The realism consequently feels reactionary and for all its spectacle, misses the point of the story.
Several pivotal scenes and characters are marginalized to one or two lines or are omitted all together. Aaron, Moses’ spokesperson, is essentially non existent.
To be fair, there is only so much a movie can show of the Exodus story before it becomes unwieldy and unmarketable.
But at a certain point, a different story is being told. An eighty year old shepherd with a stutter, who is in constant communication with the God of Abraham, Isaac, and Jacob, is quite different than the 40 something military commander who seeks to violently subvert the Egyptian autocracy to free people he shows no real emotion for because he got hit on the head and triggered what the film may be portraying as latent schizophrenia.

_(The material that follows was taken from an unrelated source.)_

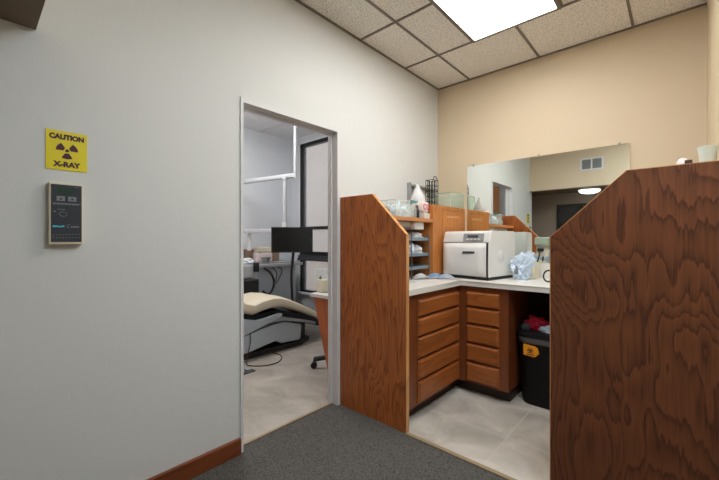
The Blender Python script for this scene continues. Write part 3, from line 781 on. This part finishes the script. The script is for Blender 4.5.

There is little to no spiritual engagement in the film. It seems to want to portray a logical Moses as a man who at best is upset with an illogical God or at worst is imagining that God exists. It doesn’t seem to want to say what its source material says.
Textual accuracy has always been a question posed to filmmakers. Does it matter as long as it’s entertaining? Perhaps it doesn’t if it is a further exploration of the story’s message, like Martin Scorsese’s The Last Temptation of Christ. But with Exodus: Gods and Kings, the question becomes how many times can a director make the same movie (Gladiator, Robin Hood) before it compromises the integrity and purpose of the source material.
Although the film’s premise is promising, its insistence on realism, at the expense of spirituality, can’t be taken seriously as a relevant contribution to cinematic exploration of scripture.